Regulation 72 has now regulated the ability to modify contracts during their term. It does not include any particular exemption for “innovation partnerships”. Therefore it would appear that any changes during the life of the partnership will have to fall within those that are permitted within regulation 72(1), probably those that are transparently provided for in the initial procurement documentation. In which case, it would seem the same difficulties in structuring contractual arrangements will apply to the use of innovation partnerships as to those previously faced by the use of competitive dialogue/competitive negotiation.

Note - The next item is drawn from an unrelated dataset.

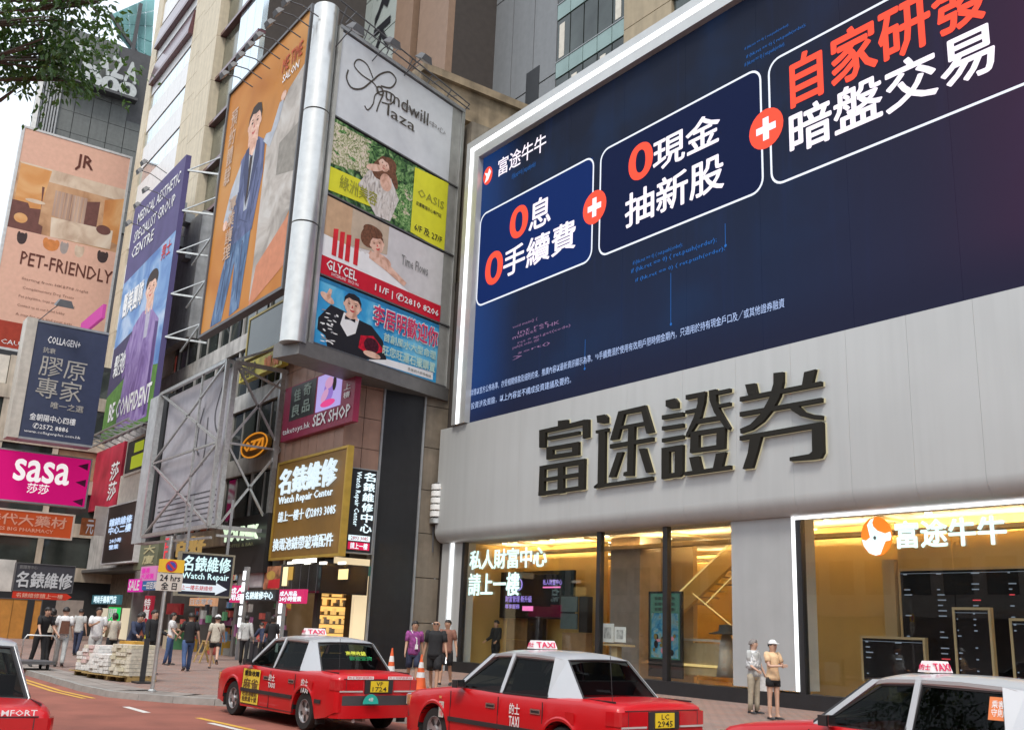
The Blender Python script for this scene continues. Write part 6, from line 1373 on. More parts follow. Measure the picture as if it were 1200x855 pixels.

Since the PCR 2015 came into force, no contracting authorities have published OJEU notices inviting suppliers to participate in a proposed innovation partnership. However, it is early days and it remains to be seen if practitioners will move away from tried and tested procedures to a new procedure that appears to have similar limitations. The grounds for using competitive dialogue or competitive negotiated (innovation, complexity or inability to specify) would seem to overlap with the grounds for innovation partnerships. All processes arguably offer the same flexibility during the procurement process, and all the processes have difficulties both commercially and with the limitations on changing contracts after award. The justification for the introduction of this new procedure may rest, at least partly, on its branding rather than any real differences it offers from that which can be achieved through one of the other procurement routes.